Matahari belum merekah sempurna. Sisa kegelapan malam masih menggantung di aksara, bersanding fajar yang berlahan menyapa. Namun aktivitas di Pelabuhan Semut; Pelabuhan penyebrangan speedboat, di Mangga Dua telah ramai dipadati penumpang.
Deru mesin speedboat bersahut-sahutan. Dipanaskan dan menunggu antrian mengangkut penumpang. Tiba gilirannya, penumpang dipersilahkan naik naik setelah mendaftarkan diri dan di data di loket petugas.
Senin pagi adalah hari paling sibuk di Pelabuhan Semut. Penumpang yang notabene Pegawai Negeri Sipil (PNS) Provinsi, berbondong-bondong menuju Sofifi. Ibu Kota Provinsi Maluku Utara.
Di saat seperti ini, aktivitas speedboat seakan tak berhenti memecah gelombang selama kurang lebih 90 menit.
Membawa pegawai-pegawai yang hendak berkantor. Di mana mereka menghadiri upacara bendera. Senin ibarat absensi. Ribuan pegawai seperti punya kewajiban untuk hadir. Meski hari-hari berikutnya, penurunan aktivitas ke Sofifi turun signifikan.
Tingginya pergerakan di Pelabuhan Semut memberikan berkah bagi pengusaha speedboat, pedagang hingga pengecer. Semakin banyak yang ke Sofifi, semakin banyak penghasilan yang diperoleh.
Begitu juga Abdu, nama pendek yang sering saya gunakan memanggilnya ketika berkuliah. Pria berumur 37 Tahun.
Setiap pagi, ia dengan sepeda motor matic bututnya memasuki kawasan pelabuhan. Membawa serta jerigen berukuran lima puluh liter.

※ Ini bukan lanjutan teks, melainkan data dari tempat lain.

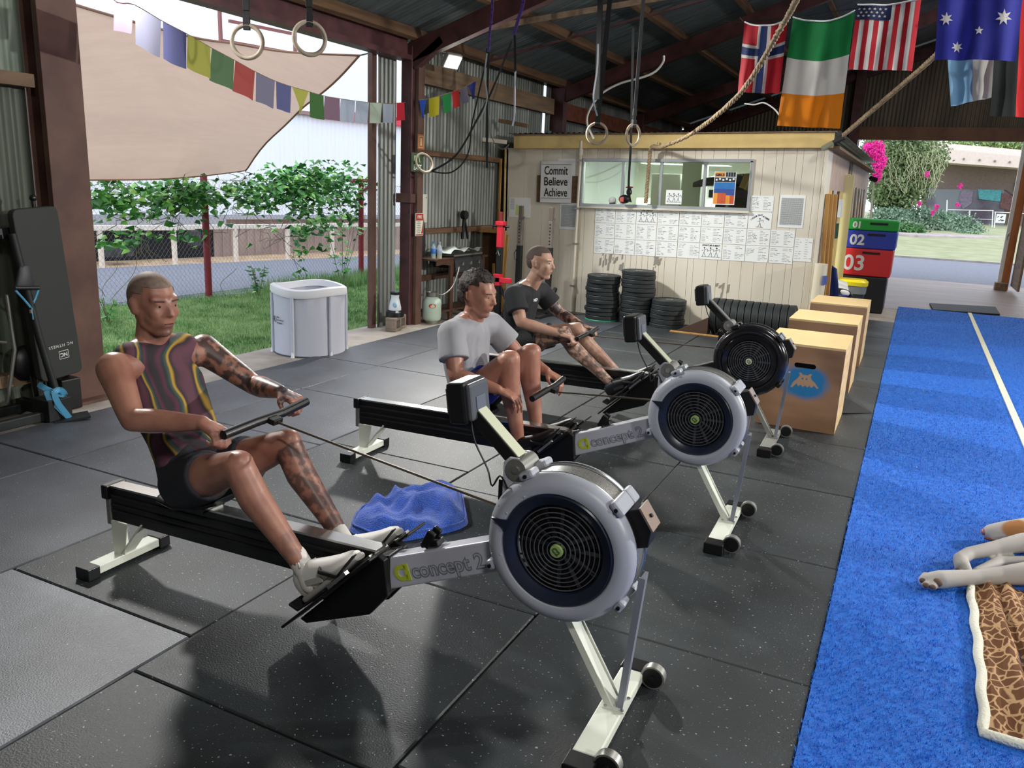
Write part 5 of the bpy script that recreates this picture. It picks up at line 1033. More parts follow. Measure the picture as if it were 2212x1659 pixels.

Jerigen berisi minyak tanah daganganya. Jerigen itu kemudian ia serahkan atau jual ke pemilik speedboat yang sedang membutuhkan minyak untuk beroperasi.
Sulitnya ABK memperoleh minyak tanah membuat mereka membeli dari pedagang pengecer seperti Abdu. Ada banyak pedagang pengecer minyak tanah di pelabuhan ini. Abdu salah satu dari mereka.
Setelah lulus kuliah 2012 silam, Abdu memilih menjadi pedagang pengecer. Ia beberapa kali mengikuti seleksi CPNS namun takdir belum memihak. Dan untuk menyambung hidup, apalagi setelah menikah, ia memutuskan berdagang minyak.